L’inchiesta sui clan di Villaseta e Porto Empedocle, tutti gli indagati restano in carcere
Il giudice non convalida il fermo ma applica a tutti la custodia cautelare in carcere e si dichiara incompetente per materia trasmettendo gli atti a Palermo
Fermo non convalidato ma custodia cautelare in carcere per tutti. Sono queste le determinazioni del giudice per le indagini preliminari nei confronti degli indagati fermati (quelli ancora a piede libero) negli scorsi giorni nell’ennesimo blitz dei carabinieri contro le cosche mafiose di Villaseta e Porto Empedocle. Il giudice Giuseppa Zampino, pur non convalidato il provvedimento per mancanza di pericolo di fuga, ha applicato il carcere a tutti gli indagati dichiarandosi altresì incompetente per materia e trasmettendo tutti gli atti a Palermo. L’inchiesta – coordinata dalla Direzione distrettuale antimafia di Palermo – è la naturale prosecuzione delle due operazioni scattate tra il dicembre e il gennaio scorsi.
L’ultimo blitz ha portato al fermo di 13 persone, cinque delle quali già ristrette in carcere. Si tratta di: James Burgio, 33 anni, di Porto Empedocle; Pietro Capraro, 40 anni, di Agrigento; Antoinino Crapa, 54 anni, di Favara; Stefano Fragapane, 33 anni, di Agrigento; Vincenzo Iacono, 48 anni, di Agrigento; Gaetano Licata, 42 anni, di Agrigento; Salvatore Lombardo, 37 anni, di Agrigento; Agostino Marrali, 29 anni, di Porto Empedocle; Salvatore Prestia, 45 anni, di Porto Empedocle; Simone Sciortino, 23 anni, di Agrigento; Calogero Segretario, 30 anni, di Agrigento; Cristian Terrana, 32 anni, di Agrigento; Alessandro Calogero Trupia, 36 anni, di Agrigento. Nel collegio difensivo gli avvocati Salvatore Cusumano, Antonino Gaziano, Salvatore Pennica, Davide Casà, Rosario Fiore.
La nuova attività investigativa ha permesso di fare luce sulle dinamiche dei clan di Villaseta e Porto Empedocle. Secondo l’inchiesta i due gruppi, dopo iniziali tensioni, avrebbero raggiunto un accordo creando una vera e propria alleanza in grado di dettare leggi sul lucroso settore del traffico di stupefacenti. Figura centrale di questa nuova indagine è l’empedoclino James Burgio che, dal carcere, avrebbe impartito direttive, dato ordini, gestito il traffico di droga e la cassa comune. Tra i fermati (anche loro già ristretti in carcere) ci sono Pietro Capraro e Gaetano Licata, rispettivamente ritenuti il boss e il vice della cosca di Villaseta nonché Salvatore Prestia, empedoclino in stretto contatto con Burgio. A tutti viene contestata l’aggravante di aver promosso e diretto l’organizzazione.

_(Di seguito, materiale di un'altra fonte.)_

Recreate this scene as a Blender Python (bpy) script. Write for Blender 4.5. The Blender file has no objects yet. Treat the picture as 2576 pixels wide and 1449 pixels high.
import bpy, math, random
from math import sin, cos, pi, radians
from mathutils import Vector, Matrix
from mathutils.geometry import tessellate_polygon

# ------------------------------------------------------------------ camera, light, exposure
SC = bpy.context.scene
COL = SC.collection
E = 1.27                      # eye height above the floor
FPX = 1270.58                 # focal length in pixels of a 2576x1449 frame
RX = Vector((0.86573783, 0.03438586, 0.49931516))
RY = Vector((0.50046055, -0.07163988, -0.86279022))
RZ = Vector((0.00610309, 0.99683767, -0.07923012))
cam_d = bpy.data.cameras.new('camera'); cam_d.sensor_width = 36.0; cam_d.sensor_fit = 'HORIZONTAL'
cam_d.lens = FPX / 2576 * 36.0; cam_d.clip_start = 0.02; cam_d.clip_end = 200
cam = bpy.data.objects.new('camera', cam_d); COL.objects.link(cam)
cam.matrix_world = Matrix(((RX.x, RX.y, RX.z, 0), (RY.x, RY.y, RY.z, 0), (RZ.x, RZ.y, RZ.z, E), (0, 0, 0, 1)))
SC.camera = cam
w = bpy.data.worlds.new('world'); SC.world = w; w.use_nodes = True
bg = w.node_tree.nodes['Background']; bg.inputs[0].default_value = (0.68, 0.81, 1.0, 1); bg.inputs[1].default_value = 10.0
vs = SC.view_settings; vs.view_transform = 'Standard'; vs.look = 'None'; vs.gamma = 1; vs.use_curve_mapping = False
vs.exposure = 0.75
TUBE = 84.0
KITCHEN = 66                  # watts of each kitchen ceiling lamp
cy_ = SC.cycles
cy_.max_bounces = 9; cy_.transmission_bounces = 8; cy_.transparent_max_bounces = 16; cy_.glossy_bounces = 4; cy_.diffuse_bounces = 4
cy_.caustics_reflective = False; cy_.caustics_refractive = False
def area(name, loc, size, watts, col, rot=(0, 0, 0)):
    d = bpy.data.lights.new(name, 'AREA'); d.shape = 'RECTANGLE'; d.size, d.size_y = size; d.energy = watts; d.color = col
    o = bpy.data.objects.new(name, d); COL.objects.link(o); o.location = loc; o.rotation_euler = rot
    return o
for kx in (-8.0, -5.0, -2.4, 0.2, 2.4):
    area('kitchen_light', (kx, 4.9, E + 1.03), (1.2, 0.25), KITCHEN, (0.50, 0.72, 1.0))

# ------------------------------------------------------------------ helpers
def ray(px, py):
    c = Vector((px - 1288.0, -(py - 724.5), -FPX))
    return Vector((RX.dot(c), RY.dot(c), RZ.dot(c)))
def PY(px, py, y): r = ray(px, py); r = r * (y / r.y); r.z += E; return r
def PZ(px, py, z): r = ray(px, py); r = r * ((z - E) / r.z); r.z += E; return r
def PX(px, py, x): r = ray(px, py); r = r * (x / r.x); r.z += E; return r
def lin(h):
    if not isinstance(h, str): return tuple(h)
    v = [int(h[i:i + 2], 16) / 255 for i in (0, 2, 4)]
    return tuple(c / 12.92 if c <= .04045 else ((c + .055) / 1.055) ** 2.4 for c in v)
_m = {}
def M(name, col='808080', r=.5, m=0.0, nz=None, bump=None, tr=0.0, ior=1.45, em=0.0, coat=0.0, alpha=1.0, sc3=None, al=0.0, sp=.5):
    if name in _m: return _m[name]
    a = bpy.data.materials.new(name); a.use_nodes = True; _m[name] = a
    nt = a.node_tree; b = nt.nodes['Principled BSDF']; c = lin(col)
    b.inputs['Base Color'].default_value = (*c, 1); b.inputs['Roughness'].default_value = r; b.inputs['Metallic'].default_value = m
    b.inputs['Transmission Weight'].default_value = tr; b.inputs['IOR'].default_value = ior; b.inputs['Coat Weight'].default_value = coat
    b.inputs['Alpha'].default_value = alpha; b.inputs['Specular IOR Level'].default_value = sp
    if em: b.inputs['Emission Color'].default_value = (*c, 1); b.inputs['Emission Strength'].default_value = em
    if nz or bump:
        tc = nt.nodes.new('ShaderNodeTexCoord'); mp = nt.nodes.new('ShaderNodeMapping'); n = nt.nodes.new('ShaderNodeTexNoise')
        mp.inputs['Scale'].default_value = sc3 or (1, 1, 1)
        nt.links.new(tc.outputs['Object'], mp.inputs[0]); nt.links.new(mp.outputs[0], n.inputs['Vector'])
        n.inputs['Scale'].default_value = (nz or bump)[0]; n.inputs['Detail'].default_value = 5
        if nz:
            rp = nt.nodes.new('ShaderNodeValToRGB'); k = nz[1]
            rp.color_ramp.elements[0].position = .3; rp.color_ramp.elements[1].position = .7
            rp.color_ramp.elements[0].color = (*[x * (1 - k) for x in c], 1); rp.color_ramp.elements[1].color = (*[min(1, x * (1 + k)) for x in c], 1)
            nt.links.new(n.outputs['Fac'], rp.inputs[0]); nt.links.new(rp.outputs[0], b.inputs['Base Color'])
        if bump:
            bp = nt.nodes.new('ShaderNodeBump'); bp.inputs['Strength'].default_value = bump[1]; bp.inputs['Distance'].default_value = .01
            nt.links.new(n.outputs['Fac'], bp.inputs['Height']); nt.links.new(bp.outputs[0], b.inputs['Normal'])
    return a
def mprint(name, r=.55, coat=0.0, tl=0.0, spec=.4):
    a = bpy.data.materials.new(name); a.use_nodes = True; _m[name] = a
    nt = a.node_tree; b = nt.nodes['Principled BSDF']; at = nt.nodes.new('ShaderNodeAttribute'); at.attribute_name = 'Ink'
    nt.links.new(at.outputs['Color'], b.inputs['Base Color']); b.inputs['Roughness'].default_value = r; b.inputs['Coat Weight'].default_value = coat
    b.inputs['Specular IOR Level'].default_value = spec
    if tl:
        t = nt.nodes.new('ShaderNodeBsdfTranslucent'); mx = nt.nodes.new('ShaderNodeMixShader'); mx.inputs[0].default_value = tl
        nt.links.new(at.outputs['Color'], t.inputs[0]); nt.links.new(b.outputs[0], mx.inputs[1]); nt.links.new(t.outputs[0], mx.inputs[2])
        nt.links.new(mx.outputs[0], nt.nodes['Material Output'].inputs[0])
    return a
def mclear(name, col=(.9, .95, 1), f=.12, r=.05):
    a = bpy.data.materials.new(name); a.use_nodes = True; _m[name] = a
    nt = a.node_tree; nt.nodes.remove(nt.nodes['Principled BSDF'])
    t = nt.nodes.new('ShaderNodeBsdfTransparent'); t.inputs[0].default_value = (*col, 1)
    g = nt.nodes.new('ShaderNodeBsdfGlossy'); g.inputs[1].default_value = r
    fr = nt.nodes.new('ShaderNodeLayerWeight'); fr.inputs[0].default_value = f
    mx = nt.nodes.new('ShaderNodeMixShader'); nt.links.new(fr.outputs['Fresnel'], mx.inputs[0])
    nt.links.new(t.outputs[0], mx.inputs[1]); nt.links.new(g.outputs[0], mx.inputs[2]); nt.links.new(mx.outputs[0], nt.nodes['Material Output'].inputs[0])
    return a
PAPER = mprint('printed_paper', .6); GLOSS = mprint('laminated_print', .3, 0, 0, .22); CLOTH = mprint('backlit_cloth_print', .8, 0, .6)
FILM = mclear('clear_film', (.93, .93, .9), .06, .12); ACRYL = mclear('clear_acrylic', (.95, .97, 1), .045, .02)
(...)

Fatta luce anche su una inquietante escalation di violenza e intimidazioni anche con l’utilizzo di armi da guerra come gli attentati a colpi di kalašnikov ai danni di un negozio di ortofrutta ad Agrigento e ad un panificio a Porto Empedocle. Ad undici dei tredici indagati viene contestato il reato di associazione a delinquere finalizzato al traffico di stupefacenti aggravato dal metodo mafioso. Tra le contestazioni, a vario titolo, anche quelle di tentata estorsione, danneggiamento a seguito di incendio, porto e detenzione di arma sempre aggravati dal metodo mafioso.
Il nuovo segmento di indagine – per i primi due la Dda ha già chiesto 54 rinvii a giudizio e l’udienza preliminare si terrà il prossimo 15 settembre – ha come personaggio principale James Burgio: il sequestro di un cellulare nel carcere di Augusta dove era detenuto ha consentito di accertare che, per almeno un anno, avrebbe diretto l’organizzazione chiamando indisturbato e mandando messaggi agli altri gregari.